« La miséricorde est une doctrine », explique le cardinal Georges-Marie Cottier, o.p., théologien émérite de la Maison pontificale, dans une longue interview par le directeur de la revue des jésuites italiens La Civiltà Cattolica, Antonio Spadaro.
« La miséricorde est une doctrine. C’est le cœur de la doctrine chrétienne. Seule une mentalité étroite peut défendre le légalisme et imaginer la miséricorde et la doctrine comme deux choses distinctes », explique le théologien suisse.
Il rappelle que c’est saint Jean-Paul II qui a institué le Dimanche de la miséricorde divine, et il souligne que l’Église « de nos jours, a compris que personne, quelle que soit sa position, ne doit être laissé seul » : « Nous devons accompagner les personnes, les justes comme les pécheurs. »
Cette annonce de la miséricorde est même une « mission prioritaire de l’Église » dans l’Esprit-Saint qui « a conduit l’Église à prendre de plus en plus conscience de sa mission prioritaire qui est d’annoncer au monde la force souveraine de la divine miséricorde. »
La miséricorde doit donc « marquer de son sceau toutes les initiatives pastorales de l’Église » : « Il est nécessaire que ce message rejoigne absolument tout le monde. »
Il souligne l’adjectif « divine » en précisant que la miséricorde que l’Église « a la mission de faire rencontrer est la miséricorde divine », « ce n’est donc pas seulement une espèce d’empathie à l’égard de la souffrance humaine ».
Il indique aussi le but ultime de cette pastorale de la miséricorde : « Les initiatives de miséricorde, entreprises en faveur de ceux qui vivent des situations douloureuses apparemment sans issue, doivent avec la compassion et le soulagement, aider la personne souffrante à ouvrir son cœur à la confiance dans le Père de la miséricorde. »

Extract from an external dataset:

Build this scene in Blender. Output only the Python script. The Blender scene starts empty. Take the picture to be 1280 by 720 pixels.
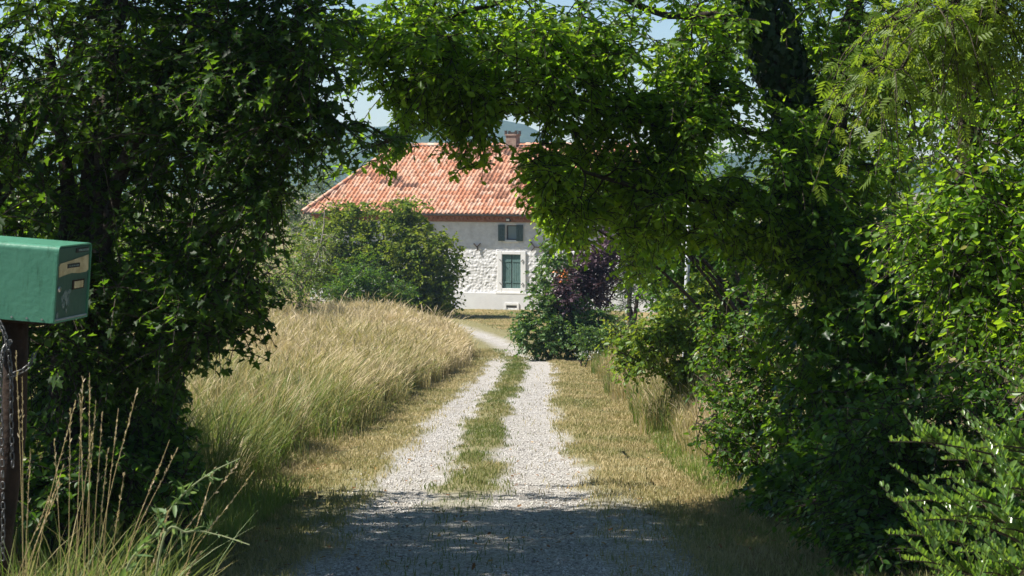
import bpy, bmesh, math, random
import numpy as np
from mathutils import Vector

random.seed(5)
F = 2400.0            # focal length in photo pixels (1280 wide)
HY = 205.0            # horizon row in the photo
C = bpy.context.scene.collection
scene = bpy.context.scene
rad = math.radians

# ------------------------------------------------------------------ helpers
def P(px, py, D):
    """point on the sight line of photo pixel (px, py) at depth D; the camera is the origin"""
    return np.array([(px - 640) / F * D, D, -(py - HY) / F * D])

_KD = np.array([-60, 0, 8, 16.4, 27.4, 40, 55, 75, 98, 130, 300, 600, 900, 5000.])
_KZ = np.array([-1.2, -1.55, -2.2, -2.9, -3.82, -4.76, -5.76, -6.62, -7.42, -7.7, -13, -17, -18, -18.])
def zc(D):
    D = np.asarray(D, float)
    s = 0
    for o in (-3, -1.5, 0, 1.5, 3):
        s = s + np.interp(D + o, _KD, _KZ)
    return s / 5
_XD = np.array([-60, 0, 16, 28, 42, 55, 60, 70, 80, 95, 400])
_XX = np.array([-.2, -.15, -.16, -.18, .05, .38, .25, -.7, -2.2, -5.5, -5.5])
def xc(D):
    D = np.asarray(D, float)
    s = 0
    for o in (-3, -1.5, 0, 1.5, 3):
        s = s + np.interp(D + o, _XD, _XX)
    return s / 5
def sstep(a, b, x):
    t = np.clip((x - a) / (b - a), 0, 1)
    return t * t * (3 - 2 * t)

class Noise3:
    def __init__(s, seed):
        s.t = np.random.default_rng(seed).random((32, 32, 32))
    def __call__(s, p, f=1.0):
        p = np.asarray(p, float) * f + 100
        i = np.floor(p).astype(int); t = p - i
        t = t * t * (3 - 2 * t)
        i0 = i % 32; i1 = (i + 1) % 32
        T = s.t
        def g(a, b, c): return T[a[..., 0], b[..., 1], c[..., 2]]
        x, y, z = t[..., 0], t[..., 1], t[..., 2]
        c00 = g(i0, i0, i0) * (1 - x) + g(i1, i0, i0) * x
        c10 = g(i0, i1, i0) * (1 - x) + g(i1, i1, i0) * x
        c01 = g(i0, i0, i1) * (1 - x) + g(i1, i0, i1) * x
        c11 = g(i0, i1, i1) * (1 - x) + g(i1, i1, i1) * x
        return (c00 * (1 - y) + c10 * y) * (1 - z) + (c01 * (1 - y) + c11 * y) * z
NZ = Noise3(11)
def n2(x, y, f): 
    return NZ(np.stack([np.asarray(x, float), np.asarray(y, float), np.zeros_like(np.asarray(x, float))], -1), f)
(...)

Pour ce qui est de l’annonce de l’Évangile aujourd’hui et face à des phénomènes comme la sécularisation et le relativisme, le cardinal Cottier est convaincu que « les moyens humains contribuent » à l’expansion du Royaume de Dieu. Cependant, il ajoute : « Je suis convaincu qu’aujourd’hui, de manière particulière, il revient aux choses divines de protéger les choses humaines et de les vivifier. Au lieu de se retrancher derrière la forteresse de leurs œuvres, les chrétiens devraient entrer dans les profondeurs du monde, en comptant sur la force de Dieu qui est la force de l’amour et de la vérité. Ce sont les choses divines qui sauveront les choses humaines. Les moyens humains de défense de la civilisation deviennent de plus en plus inadéquats face à la gravité de la crise de la culture. »
Pour ce qui est du synode pour la famille, cardinal Cottier dit souhaiter une pastorale nouvelle « qui réponde à la gravité de la crise » parce que « la pratique actuelle est devenue insuffisante ».

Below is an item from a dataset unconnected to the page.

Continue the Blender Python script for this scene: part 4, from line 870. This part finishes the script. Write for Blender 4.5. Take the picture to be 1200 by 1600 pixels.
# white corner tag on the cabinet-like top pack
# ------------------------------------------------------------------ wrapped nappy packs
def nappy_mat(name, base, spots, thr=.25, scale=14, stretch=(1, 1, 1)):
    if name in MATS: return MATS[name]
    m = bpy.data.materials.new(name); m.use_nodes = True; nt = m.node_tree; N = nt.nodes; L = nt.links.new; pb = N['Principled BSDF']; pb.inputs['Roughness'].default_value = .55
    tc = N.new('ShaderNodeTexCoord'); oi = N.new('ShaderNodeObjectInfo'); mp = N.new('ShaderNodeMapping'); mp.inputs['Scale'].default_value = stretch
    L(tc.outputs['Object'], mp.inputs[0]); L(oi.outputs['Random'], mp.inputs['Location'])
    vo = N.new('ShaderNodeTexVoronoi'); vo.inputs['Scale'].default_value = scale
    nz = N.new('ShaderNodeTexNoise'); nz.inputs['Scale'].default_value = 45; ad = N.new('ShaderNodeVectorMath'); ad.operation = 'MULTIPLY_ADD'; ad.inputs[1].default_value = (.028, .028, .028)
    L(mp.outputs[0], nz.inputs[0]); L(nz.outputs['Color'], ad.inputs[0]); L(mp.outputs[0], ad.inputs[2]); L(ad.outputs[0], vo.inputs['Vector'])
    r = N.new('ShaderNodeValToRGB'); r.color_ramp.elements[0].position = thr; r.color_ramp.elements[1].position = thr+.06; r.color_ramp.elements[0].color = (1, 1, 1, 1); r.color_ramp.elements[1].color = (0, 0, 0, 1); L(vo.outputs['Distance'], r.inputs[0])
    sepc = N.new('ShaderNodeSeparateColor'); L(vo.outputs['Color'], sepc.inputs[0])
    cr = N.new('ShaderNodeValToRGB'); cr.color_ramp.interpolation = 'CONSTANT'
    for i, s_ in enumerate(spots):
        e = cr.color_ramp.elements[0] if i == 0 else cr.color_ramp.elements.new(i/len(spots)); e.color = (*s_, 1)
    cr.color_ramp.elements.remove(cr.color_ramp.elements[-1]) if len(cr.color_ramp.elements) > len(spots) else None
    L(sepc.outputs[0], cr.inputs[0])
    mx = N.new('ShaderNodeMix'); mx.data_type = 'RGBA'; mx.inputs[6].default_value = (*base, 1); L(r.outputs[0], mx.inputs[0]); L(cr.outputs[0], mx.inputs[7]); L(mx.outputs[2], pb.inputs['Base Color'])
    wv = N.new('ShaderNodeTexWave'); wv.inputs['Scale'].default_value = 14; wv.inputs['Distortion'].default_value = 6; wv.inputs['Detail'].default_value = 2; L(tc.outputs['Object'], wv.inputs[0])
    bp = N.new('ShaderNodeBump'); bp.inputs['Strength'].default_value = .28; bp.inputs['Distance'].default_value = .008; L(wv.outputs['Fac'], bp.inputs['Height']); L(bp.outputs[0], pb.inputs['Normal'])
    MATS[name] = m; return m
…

Il s’interroge aussi sur la situation des familles blessées, sur les personnes « divorcées remariées », sur les enfants « victimes du divorce de leurs parents ».
Il invite à « respecter les coordonnées essentielles de la vie spirituelle des personnes » : « Il y a une brutalité inhérente au rigorisme, qui est contraire à la délicatesse avec laquelle Dieu guide chaque personne. ».
« Il ne fait aucun doute, affirme-t-il, que l’Année de la miséricorde éclairera les travaux du synode 2015 et en caractérisera le style ».
« Quel que soit le jugement exprimé, il doit toujours être présenté et expliqué dans un langage qui fasse comprendre clairement la sollicitude maternelle de l’Église », insiste le cardinal Cottier.
Il rappelle que le pape François « insiste sur la beauté et la joie de la vie chrétienne que l’Église doit présenter » : « Par la voix de ses pasteurs, l’Église doit toujours faire comprendre qu’elle est guidée par les exigences de la miséricorde divine », conclut le cardinal Cottier.